→ DATA PROVIDED

= = =

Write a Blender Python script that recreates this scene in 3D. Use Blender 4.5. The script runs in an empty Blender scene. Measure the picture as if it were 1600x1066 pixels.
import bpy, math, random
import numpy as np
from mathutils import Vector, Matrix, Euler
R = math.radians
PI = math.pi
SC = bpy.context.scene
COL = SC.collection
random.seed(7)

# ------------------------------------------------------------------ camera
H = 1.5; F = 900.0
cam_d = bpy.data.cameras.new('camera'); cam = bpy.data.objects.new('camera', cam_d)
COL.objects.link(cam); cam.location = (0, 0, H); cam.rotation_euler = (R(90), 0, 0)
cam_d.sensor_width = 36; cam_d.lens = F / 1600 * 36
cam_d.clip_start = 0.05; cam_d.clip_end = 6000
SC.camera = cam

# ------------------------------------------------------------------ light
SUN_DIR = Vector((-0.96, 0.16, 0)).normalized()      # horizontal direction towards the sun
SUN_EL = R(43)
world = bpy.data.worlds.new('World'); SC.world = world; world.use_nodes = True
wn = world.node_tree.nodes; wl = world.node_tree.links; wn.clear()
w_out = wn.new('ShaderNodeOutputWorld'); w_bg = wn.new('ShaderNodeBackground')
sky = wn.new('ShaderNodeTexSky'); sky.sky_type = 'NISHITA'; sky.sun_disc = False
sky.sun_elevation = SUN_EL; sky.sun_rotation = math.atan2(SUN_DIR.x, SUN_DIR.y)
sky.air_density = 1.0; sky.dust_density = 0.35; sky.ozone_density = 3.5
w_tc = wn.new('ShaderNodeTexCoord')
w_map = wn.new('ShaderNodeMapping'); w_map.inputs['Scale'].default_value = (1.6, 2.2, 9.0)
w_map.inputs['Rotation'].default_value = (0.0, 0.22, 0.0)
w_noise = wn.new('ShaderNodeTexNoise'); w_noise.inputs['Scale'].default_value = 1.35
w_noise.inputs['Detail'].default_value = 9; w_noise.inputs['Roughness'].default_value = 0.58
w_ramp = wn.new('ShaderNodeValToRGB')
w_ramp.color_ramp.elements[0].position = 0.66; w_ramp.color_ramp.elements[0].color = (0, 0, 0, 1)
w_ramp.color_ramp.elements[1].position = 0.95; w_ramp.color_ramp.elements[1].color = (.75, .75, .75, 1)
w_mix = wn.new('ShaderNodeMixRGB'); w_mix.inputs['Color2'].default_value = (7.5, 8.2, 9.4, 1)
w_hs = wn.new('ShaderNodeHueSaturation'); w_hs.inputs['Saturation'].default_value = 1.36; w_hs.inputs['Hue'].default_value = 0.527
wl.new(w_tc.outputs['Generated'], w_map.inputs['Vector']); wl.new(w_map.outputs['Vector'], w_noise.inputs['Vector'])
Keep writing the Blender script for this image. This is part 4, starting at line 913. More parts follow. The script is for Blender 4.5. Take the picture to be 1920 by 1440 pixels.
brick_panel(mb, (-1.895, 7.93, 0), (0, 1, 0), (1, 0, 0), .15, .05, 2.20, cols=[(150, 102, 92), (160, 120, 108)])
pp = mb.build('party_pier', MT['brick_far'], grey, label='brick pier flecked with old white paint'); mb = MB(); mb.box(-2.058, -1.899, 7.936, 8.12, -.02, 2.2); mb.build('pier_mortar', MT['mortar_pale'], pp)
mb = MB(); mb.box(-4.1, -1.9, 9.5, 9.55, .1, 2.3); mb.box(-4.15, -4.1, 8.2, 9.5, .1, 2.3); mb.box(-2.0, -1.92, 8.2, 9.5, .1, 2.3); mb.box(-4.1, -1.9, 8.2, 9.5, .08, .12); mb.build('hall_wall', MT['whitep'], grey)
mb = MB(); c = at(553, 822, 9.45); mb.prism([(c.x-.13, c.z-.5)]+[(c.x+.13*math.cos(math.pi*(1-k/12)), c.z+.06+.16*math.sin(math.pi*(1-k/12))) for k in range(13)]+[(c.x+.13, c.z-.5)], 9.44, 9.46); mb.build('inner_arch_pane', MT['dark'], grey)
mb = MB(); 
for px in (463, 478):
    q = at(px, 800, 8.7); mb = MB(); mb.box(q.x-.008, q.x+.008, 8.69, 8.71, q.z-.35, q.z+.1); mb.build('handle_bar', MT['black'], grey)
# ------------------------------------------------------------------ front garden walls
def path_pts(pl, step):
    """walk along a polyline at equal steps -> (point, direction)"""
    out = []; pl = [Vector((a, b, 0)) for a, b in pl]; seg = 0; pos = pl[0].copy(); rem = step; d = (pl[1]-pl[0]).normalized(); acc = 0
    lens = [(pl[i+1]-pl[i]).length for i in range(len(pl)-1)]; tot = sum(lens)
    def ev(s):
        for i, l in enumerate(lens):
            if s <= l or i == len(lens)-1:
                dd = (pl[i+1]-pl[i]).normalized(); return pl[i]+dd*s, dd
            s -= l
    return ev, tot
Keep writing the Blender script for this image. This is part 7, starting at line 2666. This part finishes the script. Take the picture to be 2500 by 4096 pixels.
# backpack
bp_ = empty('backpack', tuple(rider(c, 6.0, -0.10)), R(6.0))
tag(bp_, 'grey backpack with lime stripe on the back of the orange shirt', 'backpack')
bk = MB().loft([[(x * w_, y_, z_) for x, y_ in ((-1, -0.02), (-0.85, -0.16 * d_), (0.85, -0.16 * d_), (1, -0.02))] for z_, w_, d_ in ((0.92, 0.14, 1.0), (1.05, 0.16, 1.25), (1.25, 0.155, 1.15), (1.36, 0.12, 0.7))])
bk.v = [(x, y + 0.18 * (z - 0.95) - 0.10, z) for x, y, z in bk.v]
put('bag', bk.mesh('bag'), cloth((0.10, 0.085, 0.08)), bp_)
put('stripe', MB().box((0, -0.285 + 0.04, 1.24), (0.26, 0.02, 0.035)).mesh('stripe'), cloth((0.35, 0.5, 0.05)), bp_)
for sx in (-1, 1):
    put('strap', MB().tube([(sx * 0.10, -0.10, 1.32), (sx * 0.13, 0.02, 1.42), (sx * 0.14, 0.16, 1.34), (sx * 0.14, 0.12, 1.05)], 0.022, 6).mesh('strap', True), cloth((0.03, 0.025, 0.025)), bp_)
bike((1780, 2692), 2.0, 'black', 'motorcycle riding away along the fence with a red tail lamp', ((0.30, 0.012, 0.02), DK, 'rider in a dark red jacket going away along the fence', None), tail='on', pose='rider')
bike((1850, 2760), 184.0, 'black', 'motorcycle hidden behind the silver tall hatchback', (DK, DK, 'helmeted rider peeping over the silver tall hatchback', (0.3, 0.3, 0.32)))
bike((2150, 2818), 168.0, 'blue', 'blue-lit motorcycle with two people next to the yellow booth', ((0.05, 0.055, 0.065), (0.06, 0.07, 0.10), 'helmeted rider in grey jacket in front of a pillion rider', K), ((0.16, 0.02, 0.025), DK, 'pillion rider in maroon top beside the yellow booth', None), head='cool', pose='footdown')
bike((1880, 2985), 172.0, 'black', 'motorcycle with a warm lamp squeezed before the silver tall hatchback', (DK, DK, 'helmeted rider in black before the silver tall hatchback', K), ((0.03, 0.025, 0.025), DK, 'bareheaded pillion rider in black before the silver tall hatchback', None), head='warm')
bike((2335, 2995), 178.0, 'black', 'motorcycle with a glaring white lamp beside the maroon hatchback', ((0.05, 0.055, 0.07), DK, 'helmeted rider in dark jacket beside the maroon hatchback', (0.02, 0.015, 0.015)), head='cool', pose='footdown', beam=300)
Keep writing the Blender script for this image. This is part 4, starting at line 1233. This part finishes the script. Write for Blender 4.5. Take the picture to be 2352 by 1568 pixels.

= = =

Restate each record exactly as written.

Write a Blender Python script that recreates this scene in 3D. Use Blender 4.5. The script runs in an empty Blender scene. Measure the picture as if it were 1600x1066 pixels.
import bpy, math, random
import numpy as np
from mathutils import Vector, Matrix, Euler
R = math.radians
PI = math.pi
SC = bpy.context.scene
COL = SC.collection
random.seed(7)

# ------------------------------------------------------------------ camera
H = 1.5; F = 900.0
cam_d = bpy.data.cameras.new('camera'); cam = bpy.data.objects.new('camera', cam_d)
COL.objects.link(cam); cam.location = (0, 0, H); cam.rotation_euler = (R(90), 0, 0)
cam_d.sensor_width = 36; cam_d.lens = F / 1600 * 36
cam_d.clip_start = 0.05; cam_d.clip_end = 6000
SC.camera = cam

# ------------------------------------------------------------------ light
SUN_DIR = Vector((-0.96, 0.16, 0)).normalized()      # horizontal direction towards the sun
SUN_EL = R(43)
world = bpy.data.worlds.new('World'); SC.world = world; world.use_nodes = True
wn = world.node_tree.nodes; wl = world.node_tree.links; wn.clear()
w_out = wn.new('ShaderNodeOutputWorld'); w_bg = wn.new('ShaderNodeBackground')
sky = wn.new('ShaderNodeTexSky'); sky.sky_type = 'NISHITA'; sky.sun_disc = False
sky.sun_elevation = SUN_EL; sky.sun_rotation = math.atan2(SUN_DIR.x, SUN_DIR.y)
sky.air_density = 1.0; sky.dust_density = 0.35; sky.ozone_density = 3.5
w_tc = wn.new('ShaderNodeTexCoord')
w_map = wn.new('ShaderNodeMapping'); w_map.inputs['Scale'].default_value = (1.6, 2.2, 9.0)
w_map.inputs['Rotation'].default_value = (0.0, 0.22, 0.0)
w_noise = wn.new('ShaderNodeTexNoise'); w_noise.inputs['Scale'].default_value = 1.35
w_noise.inputs['Detail'].default_value = 9; w_noise.inputs['Roughness'].default_value = 0.58
w_ramp = wn.new('ShaderNodeValToRGB')
w_ramp.color_ramp.elements[0].position = 0.66; w_ramp.color_ramp.elements[0].color = (0, 0, 0, 1)
w_ramp.color_ramp.elements[1].position = 0.95; w_ramp.color_ramp.elements[1].color = (.75, .75, .75, 1)
w_mix = wn.new('ShaderNodeMixRGB'); w_mix.inputs['Color2'].default_value = (7.5, 8.2, 9.4, 1)
w_hs = wn.new('ShaderNodeHueSaturation'); w_hs.inputs['Saturation'].default_value = 1.36; w_hs.inputs['Hue'].default_value = 0.527
wl.new(w_tc.outputs['Generated'], w_map.inputs['Vector']); wl.new(w_map.outputs['Vector'], w_noise.inputs['Vector'])
Keep writing the Blender script for this image. This is part 4, starting at line 913. More parts follow. The script is for Blender 4.5. Take the picture to be 1920 by 1440 pixels.
brick_panel(mb, (-1.895, 7.93, 0), (0, 1, 0), (1, 0, 0), .15, .05, 2.20, cols=[(150, 102, 92), (160, 120, 108)])
pp = mb.build('party_pier', MT['brick_far'], grey, label='brick pier flecked with old white paint'); mb = MB(); mb.box(-2.058, -1.899, 7.936, 8.12, -.02, 2.2); mb.build('pier_mortar', MT['mortar_pale'], pp)
mb = MB(); mb.box(-4.1, -1.9, 9.5, 9.55, .1, 2.3); mb.box(-4.15, -4.1, 8.2, 9.5, .1, 2.3); mb.box(-2.0, -1.92, 8.2, 9.5, .1, 2.3); mb.box(-4.1, -1.9, 8.2, 9.5, .08, .12); mb.build('hall_wall', MT['whitep'], grey)
mb = MB(); c = at(553, 822, 9.45); mb.prism([(c.x-.13, c.z-.5)]+[(c.x+.13*math.cos(math.pi*(1-k/12)), c.z+.06+.16*math.sin(math.pi*(1-k/12))) for k in range(13)]+[(c.x+.13, c.z-.5)], 9.44, 9.46); mb.build('inner_arch_pane', MT['dark'], grey)
mb = MB(); 
for px in (463, 478):
    q = at(px, 800, 8.7); mb = MB(); mb.box(q.x-.008, q.x+.008, 8.69, 8.71, q.z-.35, q.z+.1); mb.build('handle_bar', MT['black'], grey)
# ------------------------------------------------------------------ front garden walls
def path_pts(pl, step):
    """walk along a polyline at equal steps -> (point, direction)"""
    out = []; pl = [Vector((a, b, 0)) for a, b in pl]; seg = 0; pos = pl[0].copy(); rem = step; d = (pl[1]-pl[0]).normalized(); acc = 0
    lens = [(pl[i+1]-pl[i]).length for i in range(len(pl)-1)]; tot = sum(lens)
    def ev(s):
        for i, l in enumerate(lens):
            if s <= l or i == len(lens)-1:
                dd = (pl[i+1]-pl[i]).normalized(); return pl[i]+dd*s, dd
            s -= l
    return ev, tot
Keep writing the Blender script for this image. This is part 7, starting at line 2666. This part finishes the script. Take the picture to be 2500 by 4096 pixels.
# backpack
bp_ = empty('backpack', tuple(rider(c, 6.0, -0.10)), R(6.0))
tag(bp_, 'grey backpack with lime stripe on the back of the orange shirt', 'backpack')
bk = MB().loft([[(x * w_, y_, z_) for x, y_ in ((-1, -0.02), (-0.85, -0.16 * d_), (0.85, -0.16 * d_), (1, -0.02))] for z_, w_, d_ in ((0.92, 0.14, 1.0), (1.05, 0.16, 1.25), (1.25, 0.155, 1.15), (1.36, 0.12, 0.7))])
bk.v = [(x, y + 0.18 * (z - 0.95) - 0.10, z) for x, y, z in bk.v]
put('bag', bk.mesh('bag'), cloth((0.10, 0.085, 0.08)), bp_)
put('stripe', MB().box((0, -0.285 + 0.04, 1.24), (0.26, 0.02, 0.035)).mesh('stripe'), cloth((0.35, 0.5, 0.05)), bp_)
for sx in (-1, 1):
    put('strap', MB().tube([(sx * 0.10, -0.10, 1.32), (sx * 0.13, 0.02, 1.42), (sx * 0.14, 0.16, 1.34), (sx * 0.14, 0.12, 1.05)], 0.022, 6).mesh('strap', True), cloth((0.03, 0.025, 0.025)), bp_)
bike((1780, 2692), 2.0, 'black', 'motorcycle riding away along the fence with a red tail lamp', ((0.30, 0.012, 0.02), DK, 'rider in a dark red jacket going away along the fence', None), tail='on', pose='rider')
bike((1850, 2760), 184.0, 'black', 'motorcycle hidden behind the silver tall hatchback', (DK, DK, 'helmeted rider peeping over the silver tall hatchback', (0.3, 0.3, 0.32)))
bike((2150, 2818), 168.0, 'blue', 'blue-lit motorcycle with two people next to the yellow booth', ((0.05, 0.055, 0.065), (0.06, 0.07, 0.10), 'helmeted rider in grey jacket in front of a pillion rider', K), ((0.16, 0.02, 0.025), DK, 'pillion rider in maroon top beside the yellow booth', None), head='cool', pose='footdown')
bike((1880, 2985), 172.0, 'black', 'motorcycle with a warm lamp squeezed before the silver tall hatchback', (DK, DK, 'helmeted rider in black before the silver tall hatchback', K), ((0.03, 0.025, 0.025), DK, 'bareheaded pillion rider in black before the silver tall hatchback', None), head='warm')
bike((2335, 2995), 178.0, 'black', 'motorcycle with a glaring white lamp beside the maroon hatchback', ((0.05, 0.055, 0.07), DK, 'helmeted rider in dark jacket beside the maroon hatchback', (0.02, 0.015, 0.015)), head='cool', pose='footdown', beam=300)
Keep writing the Blender script for this image. This is part 4, starting at line 1233. This part finishes the script. Write for Blender 4.5. Take the picture to be 2352 by 1568 pixels.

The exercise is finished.